What this looks like in a real kitchen
The tasks below take longer to read about than to do. None of them require tools you do not already own.
For example
A homeowner notices the fridge running louder than usual and the freezer working a little harder. Before calling anyone, they pull the unit out, vacuum a thick mat of dust off the coils underneath, and wipe down the door gasket. The noise settles, the temperature steadies, and what felt like an early failure turns out to be a ten-minute fix.
The three things that actually matter
- 1Step 1 — Clean the condenser coils. Dust on the coils (under or behind the fridge) makes the compressor work harder to shed heat. A vacuum brush a couple of times a year is the single highest-value task.
- 2Step 2 — Check the door seals. Close the door on a slip of paper; if it slides out with no resistance, the gasket may be leaking cool air. Wipe seals clean and replace them if they are cracked or loose.
- 3Step 3 — Mind the temperature. Keep the fridge and freezer in their recommended ranges and avoid overpacking, which blocks airflow. Steady, correct temperatures protect both your food and the compressor.
A quick maintenance checklist
- Vacuum the condenser coils a couple of times a year
- Wipe the door gaskets and test the seal with a slip of paper
- Confirm fridge and freezer temperatures are in range
- Replace the water filter on the cadence in your manual (if equipped)
- Leave breathing room around and behind the unit for airflow
- Listen for new sounds — a fan or compressor that suddenly changes tone is worth noting
What you can safely ignore
Deep-cleaning the interior, defrosting a frost-free model, or fussing over the exact placement of every shelf does not extend the life of the appliance. Do those things for your own comfort, not out of obligation.

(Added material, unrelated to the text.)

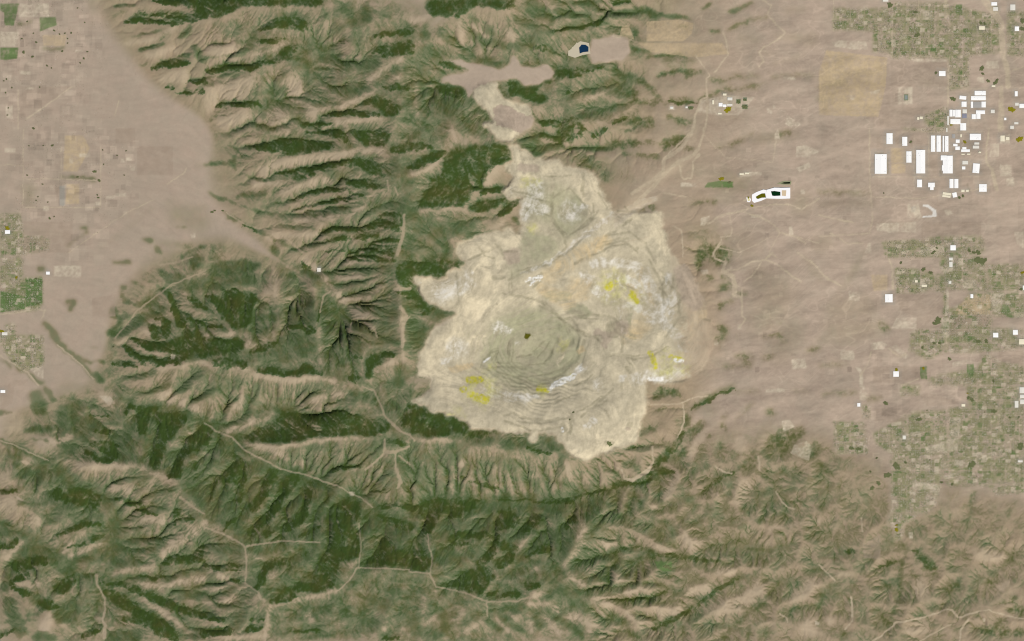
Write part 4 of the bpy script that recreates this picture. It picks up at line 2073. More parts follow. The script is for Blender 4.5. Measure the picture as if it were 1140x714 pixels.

If you only remember one habit, make it the coils. Jot the date somewhere you will see it again — a note on your phone or a household maintenance log — so the next round is a glance, not a guess.
Clean coils, check seals, manage temperature — short cadence that actually matters.
What to do this week
- Find your unit's model and serial number on its data plate or sticker.
- Note the install or purchase date so you can place it on its lifespan curve.
- Write down any repairs so far — a short history beats memory.